What? He's clearly bought in. He's constantly using it and has mentioned times where he's used it while he was in Japan and Africa. He understands that it's not the best way to play, local is.
 
Oct 25, 2017
1,199
He really comes off as he if he doesn’t believe in the technology himself. If he’s not bought in as if xcloud is an equal alternative to console gaming, why should we?

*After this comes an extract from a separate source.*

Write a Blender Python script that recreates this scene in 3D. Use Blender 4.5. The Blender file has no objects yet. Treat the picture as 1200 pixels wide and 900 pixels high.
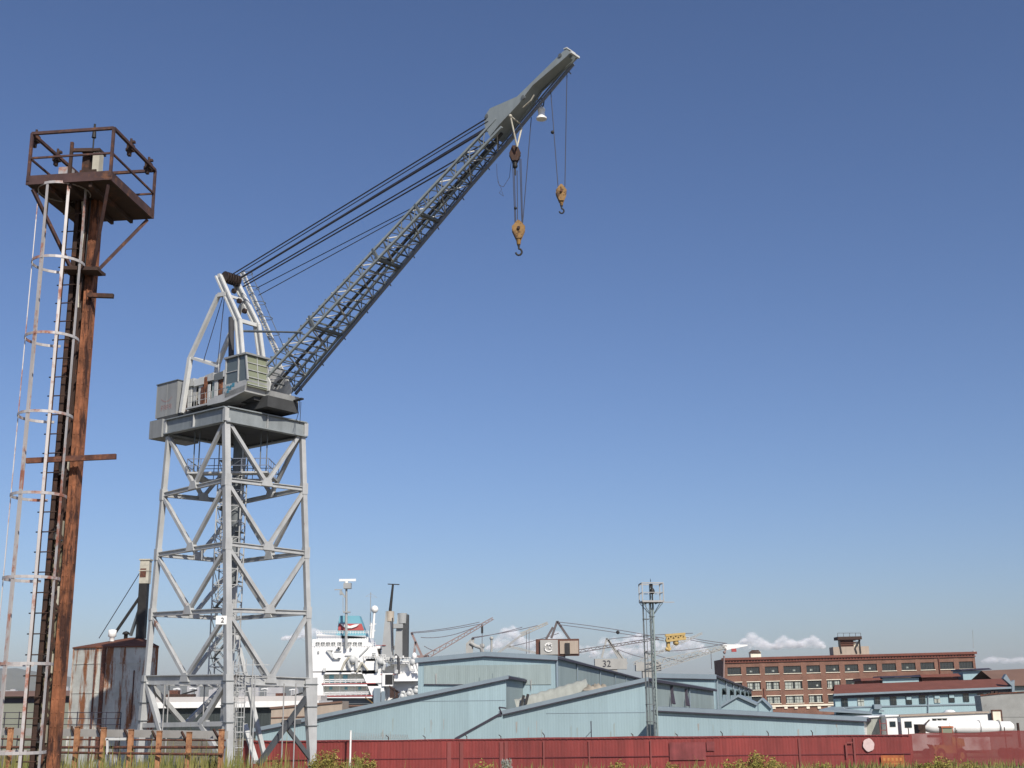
import bpy, math, random
from mathutils import Vector as V, Matrix
random.seed(11)
S = bpy.context.scene
COL = S.collection
rnd = random.uniform
sin, cos, tan, pi = math.sin, math.cos, math.tan, math.pi

# ------------------------------------------------------------------ camera
F = 1450.0
TH = math.atan(372 / F)
PH = math.radians(0.6)
EYE = V((0, 0, 6.0))
_r0 = V((1, 0, 0)); _u0 = V((0, -sin(TH), cos(TH))); _fw = V((0, cos(TH), sin(TH)))
_r = _r0 * cos(PH) - _u0 * sin(PH)
_u = _u0 * cos(PH) + _r0 * sin(PH)

def ray(px, py):
    return _fw + _r * ((px - 600) / F) + _u * ((450 - py) / F)

def P(px, py, Y):
    d = ray(px, py)
    return EYE + d * (Y / d.y)

def Pz(px, py, z):
    d = ray(px, py)
    return EYE + d * ((z - EYE.z) / d.z)

def Pplane(px, py, p, n):
    d = ray(px, py)
    return EYE + d * ((p - EYE).dot(n) / d.dot(n))

cam_d = bpy.data.cameras.new('camera')
cam = bpy.data.objects.new('camera', cam_d)
COL.objects.link(cam)
cam_d.sensor_width = 36
cam_d.lens = 36 * F / 1200
cam_d.clip_start = 0.1
cam_d.clip_end = 60000
cam.matrix_world = Matrix(((_r.x, _u.x, -_fw.x, EYE.x), (_r.y, _u.y, -_fw.y, EYE.y), (_r.z, _u.z, -_fw.z, EYE.z), (0, 0, 0, 1)))
S.camera = cam

# ------------------------------------------------------------------ light
SUN_AZ, SUN_EL = math.radians(155), math.radians(39)
sunv = V((sin(SUN_AZ) * cos(SUN_EL), cos(SUN_AZ) * cos(SUN_EL), sin(SUN_EL)))
W = bpy.data.worlds.new('World'); S.world = W; W.use_nodes = True
wn = W.node_tree.nodes; wl = W.node_tree.links
bg = wn['Background']; sky = wn.new('ShaderNodeTexSky')
sky.sky_type = 'NISHITA'; sky.sun_disc = False
sky.sun_elevation = SUN_EL; sky.sun_rotation = SUN_AZ
sky.air_density = 1.0; sky.dust_density = 1.1; sky.ozone_density = 5.5; sky.altitude = 0
tint = wn.new('ShaderNodeMixRGB'); tint.blend_type = 'MULTIPLY'; tint.inputs[0].default_value = 1; tint.inputs[2].default_value = (1.02, .948, 1.01, 1)
gam = wn.new('ShaderNodeGamma'); gam.inputs[1].default_value = 1.08      # contrast of the small digital camera
wl.new(sky.outputs[0], gam.inputs[0]); wl.new(gam.outputs[0], tint.inputs[1]); wl.new(tint.outputs[0], bg.inputs[0]); bg.inputs[1].default_value = 0.0755
sd = bpy.data.lights.new('sun', 'SUN'); so = bpy.data.objects.new('sun', sd); COL.objects.link(so)
sd.energy = 4.2; sd.angle = math.radians(0.5); sd.color = (1, .93, .83)
so.rotation_euler = (-sunv).to_track_quat('-Z', 'Y').to_euler()
S.view_settings.view_transform = 'Standard'; S.view_settings.look = 'None'
S.view_settings.exposure = 0.3; S.view_settings.gamma = 1
S.view_settings.use_curve_mapping = False
S.cycles.transparent_max_bounces = 48
S.cycles.max_bounces = 6
S.cycles.use_denoising = True

# ------------------------------------------------------------------ materials
def _mat(name):
    m = bpy.data.materials.new(name); m.use_nodes = True
    n = m.node_tree.nodes; l = m.node_tree.links
    return m, n, l, n['Principled BSDF']

def paint(name, col, rough=.6, metal=0., var=.12, scale=1.2, rust=0., rustcol=(.16, .055, .025), streak=1.,
          rib=0., ribk=.13, ribdir=(1, 1, 0), seam=0., fine=0., bump=0., rustscale=None, spec=.4):
    """painted / weathered surface: mottled base colour, optional rust patches, optional ribs (bump only) and panel seams"""
    m, n, l, b = _mat(name)
    b.inputs['Metallic'].default_value = metal
    b.inputs['Roughness'].default_value = rough
    b.inputs['Specular IOR Level'].default_value = spec
    tc = n.new('ShaderNodeTexCoord')
    nz = n.new('ShaderNodeTexNoise'); nz.inputs['Scale'].default_value = scale; nz.inputs['Detail'].default_value = 6
    nz.inputs['Roughness'].default_value = .65
    l.new(tc.outputs['Object'], nz.inputs['Vector'])
    mr = n.new('ShaderNodeMapRange'); mr.inputs[1].default_value = .3; mr.inputs[2].default_value = .7
    mr.inputs[3].default_value = 1 - var; mr.inputs[4].default_value = 1 + var
    l.new(nz.outputs[0], mr.inputs[0])
    mul = n.new('ShaderNodeMixRGB'); mul.blend_type = 'MULTIPLY'; mul.inputs[0].default_value = 1
    mul.inputs[1].default_value = (*col, 1); l.new(mr.outputs[0], mul.inputs[2])
    out = mul.outputs[0]
    if fine:
        mp = n.new('ShaderNodeMapping'); mp.inputs['Scale'].default_value = (1, 1, .08)
        l.new(tc.outputs['Object'], mp.inputs['Vector'])
        n2 = n.new('ShaderNodeTexNoise'); n2.inputs['Scale'].default_value = 2.2; n2.inputs['Detail'].default_value = 5
        l.new(mp.outputs[0], n2.inputs['Vector'])
        m2 = n.new('ShaderNodeMapRange'); m2.inputs[1].default_value = .35; m2.inputs[2].default_value = .7
        m2.inputs[3].default_value = 1 + fine * .4; m2.inputs[4].default_value = 1 - fine
        l.new(n2.outputs[0], m2.inputs[0])
        mm = n.new('ShaderNodeMixRGB'); mm.blend_type = 'MULTIPLY'; mm.inputs[0].default_value = 1
        l.new(out, mm.inputs[1]); l.new(m2.outputs[0], mm.inputs[2]); out = mm.outputs[0]
    if seam:
        dp = n.new('ShaderNodeVectorMath'); dp.operation = 'DOT_PRODUCT'; dp.inputs[1].default_value = V(ribdir)
        l.new(tc.outputs['Object'], dp.inputs[0])
        fr = n.new('ShaderNodeMath'); fr.operation = 'DIVIDE'; fr.inputs[1].default_value = seam
        l.new(dp.outputs['Value'], fr.inputs[0])
        fl = n.new('ShaderNodeMath'); fl.operation = 'FLOOR'; l.new(fr.outputs[0], fl.inputs[0])
        wnz = n.new('ShaderNodeTexWhiteNoise'); wnz.noise_dimensions = '1D'; l.new(fl.outputs[0], wnz.inputs['W'])
        m3 = n.new('ShaderNodeMapRange'); m3.inputs[3].default_value = .92; m3.inputs[4].default_value = 1.06
        l.new(wnz.outputs['Value'], m3.inputs[0])
        mm = n.new('ShaderNodeMixRGB'); mm.blend_type = 'MULTIPLY'; mm.inputs[0].default_value = 1
        l.new(out, mm.inputs[1]); l.new(m3.outputs[0], mm.inputs[2]); out = mm.outputs[0]
    if rust:
        mp = n.new('ShaderNodeMapping'); mp.inputs['Scale'].default_value = (1, 1, 1 / streak); mp.inputs['Location'].default_value = (3.1, 7.7, 1.3)
        l.new(tc.outputs['Object'], mp.inputs['Vector'])
        n2 = n.new('ShaderNodeTexNoise'); n2.inputs['Scale'].default_value = rustscale or scale * 1.4; n2.inputs['Detail'].default_value = 7
        n2.inputs['Roughness'].default_value = .7
        l.new(mp.outputs[0], n2.inputs['Vector'])
        rp = n.new('ShaderNodeMapRange'); t = .72 - rust * .4
        rp.inputs[1].default_value = t; rp.inputs[2].default_value = t + .09
        l.new(n2.outputs[0], rp.inputs[0])
        n3 = n.new('ShaderNodeTexNoise'); n3.inputs['Scale'].default_value = scale * 7; n3.inputs['Detail'].default_value = 4
        l.new(tc.outputs['Object'], n3.inputs['Vector'])
        rc = n.new('ShaderNodeMixRGB'); rc.inputs[1].default_value = (*[c * .55 for c in rustcol], 1)
        rc.inputs[2].default_value = (*[min(1, c * 1.5) for c in rustcol], 1)
        l.new(n3.outputs[0], rc.inputs[0])
        mm = n.new('ShaderNodeMixRGB'); l.new(rp.outputs[0], mm.inputs[0]); l.new(out, mm.inputs[1]); l.new(rc.outputs[0], mm.inputs[2])
        out = mm.outputs[0]
        rr = n.new('ShaderNodeMapRange'); rr.inputs[3].default_value = rough; rr.inputs[4].default_value = .9
        l.new(rp.outputs[0], rr.inputs[0]); l.new(rr.outputs[0], b.inputs['Roughness'])
    l.new(out, b.inputs['Base Color'])
    if rib:
        dp = n.new('ShaderNodeVectorMath'); dp.operation = 'DOT_PRODUCT'; dp.inputs[1].default_value = V(ribdir)
        l.new(tc.outputs['Object'], dp.inputs[0])
        k = n.new('ShaderNodeMath'); k.operation = 'MULTIPLY'; k.inputs[1].default_value = 2 * pi / rib
        l.new(dp.outputs['Value'], k.inputs[0])
        s_ = n.new('ShaderNodeMath'); s_.operation = 'SINE'; l.new(k.outputs[0], s_.inputs[0])
        bp = n.new('ShaderNodeBump'); bp.inputs['Strength'].default_value = ribk; bp.inputs['Distance'].default_value = rib * .12
        l.new(s_.outputs[0], bp.inputs['Height']); l.new(bp.outputs[0], b.inputs['Normal'])
    elif bump:
        bp = n.new('ShaderNodeBump'); bp.inputs['Strength'].default_value = .6; bp.inputs['Distance'].default_value = bump
        l.new(nz.outputs[0], bp.inputs['Height']); l.new(bp.outputs[0], b.inputs['Normal'])
    return m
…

I don't really think there's any inherent contradiction. Both can serve a role simultaneously. And furthermore as long as one isn't pitched as a replacement for the other they can co-exist. The pitch of cloud gaming is not needing to buy expensive hardware. It's not something I myself am very excited about, but I get it. Stadia may be all in on selling their product as being just as good if not better than the hardware being in your living room because they're only selling a cloud product (for now at least), but Microsoft is trying to exist in both places. They don't need to convince you that xcloud is just as good as buying a Scarlet. They just need to convince you that xcloud is worthwhile enough if you don't want to spend the money on Scarlet. Conversely, if you're undecided on whether you value performance or convenience but skew towards the former, it's their job to convince you that the investment in Scarlet is worth it.
 

Crusadernm

Member
Nov 12, 2017
1,866
As Sony uses azure. Ms will probably get a cut of psplus or psnow revenue. Also Microsoft is giving gamers so many choices in how to buy and play their games and where to play them. It's all about maximizing opportunities. Game pass will be a monster next gen as word of mouth continues to spread.